The simulations, where the researchers used the satellite data of Australia’s fires to simulate global atmospheric conditions, revealed that the smoke may have led to La Nina conditions. The smoke particles led water vapours to condense and thus creating long-lasting clouds in the southern hemisphere. According to the researchers, these clouds reflected sunlight into space, thus cooling the air.

The cooler air had other impacts, according to the researchers. The air pushed the location of the Intertropical Convergence Zone (ITCZ). The ITCZ is the rain zone usually around the equator where easterly winds of the northern and the southern hemispheres collide. The cooler air pushed ITCZ northward, intensifying the easterly winds above the tropics. Again, these winds pushed warmer surface water westward. All these helped La Nina to sustain itself for a more extended period.

However, experts in the domain have concerns about the study and its conclusions.
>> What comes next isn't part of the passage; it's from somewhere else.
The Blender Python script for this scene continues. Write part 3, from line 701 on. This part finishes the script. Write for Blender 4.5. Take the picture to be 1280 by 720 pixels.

Commenting on it, Michelle L’Heureux, a climate scientist, said in an article about the research published in Science: "Testing multiple models would help verify the findings, especially ones used for real-time forecasting.” She further said in the same statement—“it’s also difficult to disentangle the effect of the wildfires from the influence of a separate unexplained trend that has been nudging the tropical Pacific toward La Nina conditions since the 1970s. We may be seeing two factors here, and we still need to understand how much [of each] drives what.”

Other experts opine that the results are generated from a model; hence, the question remains how well the model represents real-world situations. Moreover, no model can be claimed to be a perfect one.